§ **Exercise prompt**
Single out each line with the word "Python" and copy it.

>>>

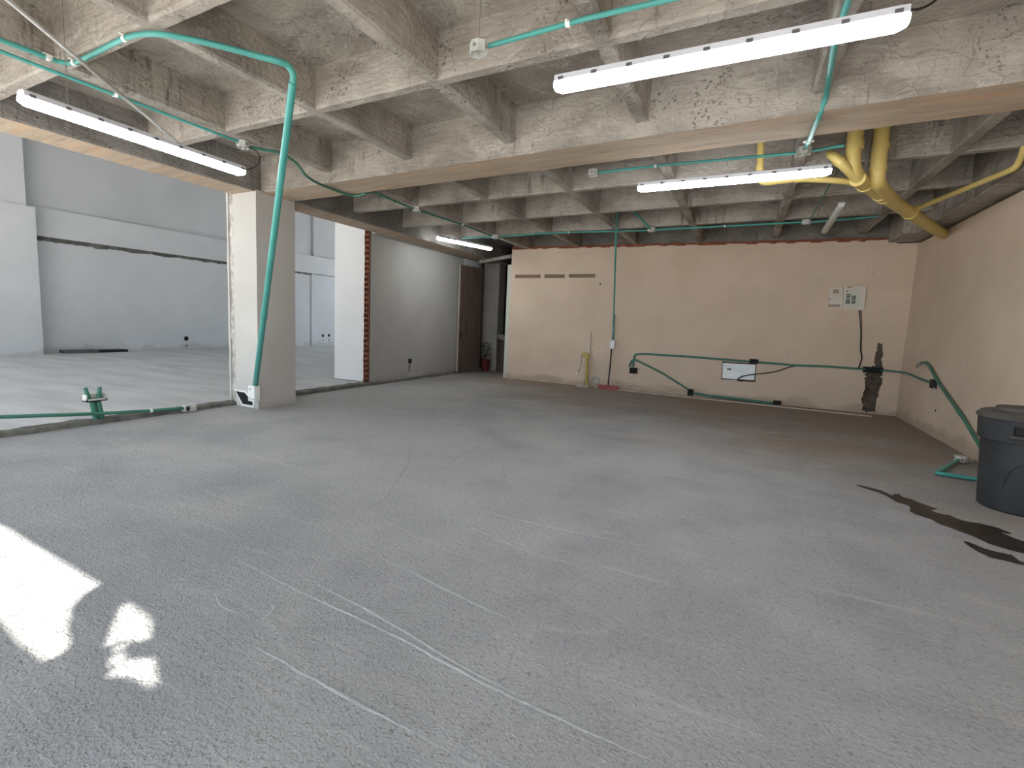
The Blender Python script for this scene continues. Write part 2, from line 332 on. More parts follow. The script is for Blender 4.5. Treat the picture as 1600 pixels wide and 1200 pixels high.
def holed_plate(outer, holes, to3d, depth_vec, mi_side=0):
    """A slab face with real openings: outline and openings as 2-D loops, reveals running depth_vec back"""
    bm = bmesh.new(); edges = []; loops = []
    for lp in [outer]+holes:
        vs_ = [bm.verts.new(to3d(*p)) for p in lp]; loops.append(vs_)
        edges += [bm.edges.new((vs_[i], vs_[(i+1) % len(vs_)])) for i in range(len(vs_))]
    res = bmesh.ops.triangle_fill(bm, edges=edges, use_beauty=True)
    fr = [f for f in bm.faces]
    dv = Vector(depth_vec); back = {}
    for lp in loops:
        for v in lp: back[v] = bm.verts.new(v.co+dv)
    for lp in loops:
        for i in range(len(lp)):
            a, b = lp[i], lp[(i+1) % len(lp)]
            bm.faces.new((a, b, back[b], back[a])).material_index = mi_side
    for f in fr: bm.faces.new([back[v] for v in f.verts][::-1])
    return bm
def empty_tube(name, label, cat, pts, r, m, group=None, seg=12):
    bm = bmesh.new(); sweep(bm, pts, r, seg); return tag(obj(name, bm, m, None, True), label, cat, group)

# ================================================================== THE SETTING
ZB, ZR, ZS = 2.713, 2.822, 3.13          # beam soffit, rib soffit, slab
XB = -5.41                                # near face of the left beam and of the column
XW = -5.98                                # face of the left wall
YF = -0.80                                # storefront line behind the camera
# floors
bm = bmesh.new(); box(bm, -5.92, 2.4, YF, 12.5, -0.15, 0.0)
for rpts in ([(372, 876), (420, 900), (480, 930), (600, 985), (760, 1070), (900, 1135), (1010, 1185)],
             [(585, 866), (640, 892), (690, 918), (760, 952), (800, 968)],
             [(608, 673), (636, 688), (641, 708), (634, 730), (615, 758), (598, 780), (560, 803), (515, 824)],
             [(757, 693), (722, 710), (690, 731)], [(745, 795), (800, 810), (900, 832), (1000, 852)],
             [(480, 905), (540, 935), (620, 980), (720, 1040), (820, 1092)], [(686, 800), (800, 852), (905, 885)],
             [(400, 1010), (470, 1050), (560, 1100), (700, 1172)], [(335, 925), (345, 945), (372, 958)], [(420, 942), (428, 952), (405, 975)]):
    q0_ = len(bm.verts); P_ = smooth_path([at_z(u, v, 0) for u, v in rpts], 10); n_ = len(P_)
    P_ = [p+Vector((mnoise.noise(p*11)*.005, mnoise.noise(p*11+Vector((7, 0, 0)))*.005, 0)) for p in P_]
    sweep(bm, P_, [.0075*(0.35+0.65*math.sin(math.pi*(k+.5)/n_))*(0.8+0.5*mnoise.noise(P_[k]*6)) for k in range(n_)], 6)
    bm.verts.ensure_lookup_table()
    for v in bm.verts[q0_:]:
        v.co.z *= 0.55
        for f in v.link_faces: f.material_index = 1
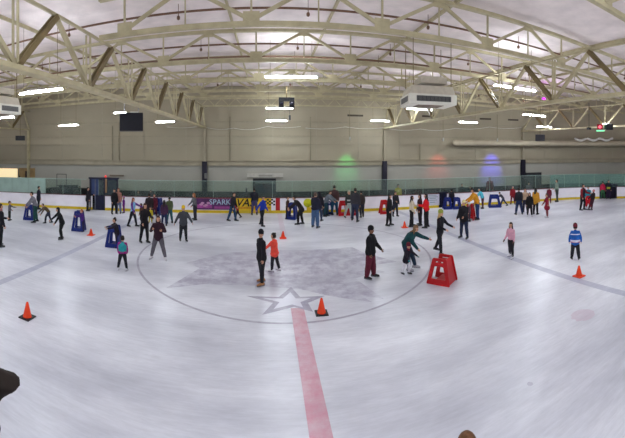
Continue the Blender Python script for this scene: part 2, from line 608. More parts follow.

<<<

§ **Complete answer**
The Blender Python script for this scene continues. Write part 2, from line 332 on. More parts follow. The script is for Blender 4.5. Treat the picture as 1600 pixels wide and 1200 pixels high.
Continue the Blender Python script for this scene: part 2, from line 608. More parts follow.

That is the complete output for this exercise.